Por Texto y fotos: Paula Namur Abril 28, 2017

A las 15:00 horas en punto una voz ronca interrumpe el silencio en la cima del cerro El Roble. Es el guardaparques llamando a los excursionistas a bajar. El cerro, ubicado en la cordillera de la Costa, en el límite entre la Región Metropolitana y la de Valparaíso, cierra en dos horas y media, tiempo justo para alcanzar a hacer el recorrido de vuelta.

Entonces, las cerca de 10 personas en la cumbre a 2.222 metros sobre el nivel del mar comienzan su regreso a lo largo de once kilómetros de un camino que es elegido por muchos para iniciarse en el trekking. Se trata de un sendero con una huella marcada y sin mayor dificultad técnica, sin embargo, su extensión lo puede hacer cansador y ese es quizás el desafío para los novatos. Ahora, si se elige ir en bicicleta, el reto es superior, aunque la bajada parece incluso más gratificante.

La mejor época para visitar este parque sin duda es el otoño, temporada en que los robles inundan el cerro de un tono rojo intenso. Aún mejor si es en mayo, cuando el color alcanza su mayor intensidad.

El ingreso al Roble es a través de la localidad de Caleu (68 km al noroeste de Santiago), y se debe dejar el auto en la entrada. Sólo se puede ir los fines de semana y festivos, y el ascenso es hasta las 13:00 horas máximo.

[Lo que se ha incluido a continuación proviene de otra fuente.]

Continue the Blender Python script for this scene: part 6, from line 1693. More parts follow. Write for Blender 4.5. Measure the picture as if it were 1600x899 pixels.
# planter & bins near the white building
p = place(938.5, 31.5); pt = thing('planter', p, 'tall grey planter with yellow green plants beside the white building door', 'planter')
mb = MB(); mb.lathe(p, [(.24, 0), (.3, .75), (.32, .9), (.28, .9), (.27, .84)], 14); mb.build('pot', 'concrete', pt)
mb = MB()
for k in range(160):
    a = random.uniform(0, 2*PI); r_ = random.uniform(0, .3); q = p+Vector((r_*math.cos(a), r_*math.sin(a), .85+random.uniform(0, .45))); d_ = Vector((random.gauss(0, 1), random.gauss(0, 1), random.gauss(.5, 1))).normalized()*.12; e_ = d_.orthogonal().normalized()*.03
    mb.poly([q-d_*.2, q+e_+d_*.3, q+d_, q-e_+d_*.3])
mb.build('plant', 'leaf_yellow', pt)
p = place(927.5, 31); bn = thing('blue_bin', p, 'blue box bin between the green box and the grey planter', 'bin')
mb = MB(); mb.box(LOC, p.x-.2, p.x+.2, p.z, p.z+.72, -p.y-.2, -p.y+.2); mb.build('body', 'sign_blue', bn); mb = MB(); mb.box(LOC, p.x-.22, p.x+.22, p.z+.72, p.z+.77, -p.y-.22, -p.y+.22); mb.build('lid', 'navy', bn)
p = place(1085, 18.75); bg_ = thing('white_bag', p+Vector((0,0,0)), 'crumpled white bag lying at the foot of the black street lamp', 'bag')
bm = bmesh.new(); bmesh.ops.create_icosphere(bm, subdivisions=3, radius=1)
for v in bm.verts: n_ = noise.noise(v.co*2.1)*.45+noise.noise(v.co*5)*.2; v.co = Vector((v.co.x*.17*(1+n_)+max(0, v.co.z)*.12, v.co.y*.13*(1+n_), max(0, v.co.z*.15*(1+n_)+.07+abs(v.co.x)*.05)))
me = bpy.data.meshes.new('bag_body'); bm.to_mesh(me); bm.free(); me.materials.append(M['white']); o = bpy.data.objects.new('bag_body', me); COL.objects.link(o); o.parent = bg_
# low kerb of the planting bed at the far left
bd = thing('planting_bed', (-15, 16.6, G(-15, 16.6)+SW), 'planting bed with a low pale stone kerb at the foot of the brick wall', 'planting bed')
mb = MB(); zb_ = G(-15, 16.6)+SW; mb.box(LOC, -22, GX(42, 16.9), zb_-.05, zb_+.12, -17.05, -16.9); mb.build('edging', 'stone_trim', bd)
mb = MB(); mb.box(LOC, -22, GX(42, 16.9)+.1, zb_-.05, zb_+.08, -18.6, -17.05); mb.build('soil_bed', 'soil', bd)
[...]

Con bastones, las zapatillas adecuadas y una mochila con agua y víveres es suficiente para emprender el camino. “Los animales no hacen fuego ni botan envases. Los humanos sí. Rogamos comportarse como animales”, reza un cartel a la entrada, recordando al visitante lo que se puede hacer y lo que no.

En la primera parte, el camino es bastante seco, con una vegetación compuesta de arbustos bajos. Ya a partir del mirador que hay en el kilómetro 4,5 (desde donde se obtiene una vista del cerro La Campana) hacia la cumbre, el caminante se interna en un frondoso bosque de robles que hace del camino algo un poco más frío, con corrientes de viento que golpean suavemente la cara y obligan a ponerse polerón. En los dos últimos kilómetros el camino es mucho más rocoso y la ansiedad por llegar hace inevitable que el visitante acelere el paso. El ascenso toma un poco más de tres horas, haciendo las paradas necesarias para descansar y aprovechar la vista, mientras la bajada se hace en dos horas.

La cima es atractiva por varias cosas. Primero, porque la vista es alucinante: se logra divisar el valle de Aconcagua, que parece un mero accidente entre tanto cordón montañoso (que incluye el imponente cerro Aconcagua hacia el este), además del valle de Til Til y Olmué, y el cerro La Campana (hacia la costa). Si se tiene la suerte de que esté nublado, el valle de Aconcagua se ve sumergido en un mar de nubes que recuerda la vista desde un avión que inicia el descenso. En la cumbre hay una estructura gigante que alberga antenas de telefonía y televisión que, si bien resta sentido de naturaleza, hace inconfundible a este cerro desde la distancia.

Pero no sólo es interesante por la vista, sino también por su historia. En la cumbre hay un telescopio Maksútov en desuso, que está ahí desde los 60, cuando llegó al país gracias a una colaboración de la Academia de Ciencias de la URSS con la Universidad de Chile.

—Su objetivo era determinar posiciones precisas de estrellas brillantes del hemisferio sur —explica José Maza, premio nacional de Ciencias Exactas, y astrónomo a cargo de ese telescopio en el Observatorio Astronómico Nacional. Lo que buscaban era captar galaxias lejanas para poder, en el largo plazo, volver a fotografiarlas y ver cuánto se habían movido las estrellas cercanas en comparación con las galaxias. Y lograron bastante: descubrieron 55 supernovas, explica Maza. Pero lo que marcó su declive fue la salida de los científicos soviéticos del país en septiembre de 1973. Desde ese entonces ha habido algunos intentos por recuperar el observatorio, pero no han dado resultados.

Mientras, el cerro El Roble seguirá siendo una opción de deporte y recreación al aire libre para quienes se quieren atrever a tomar nuevos desafíos en el andinismo.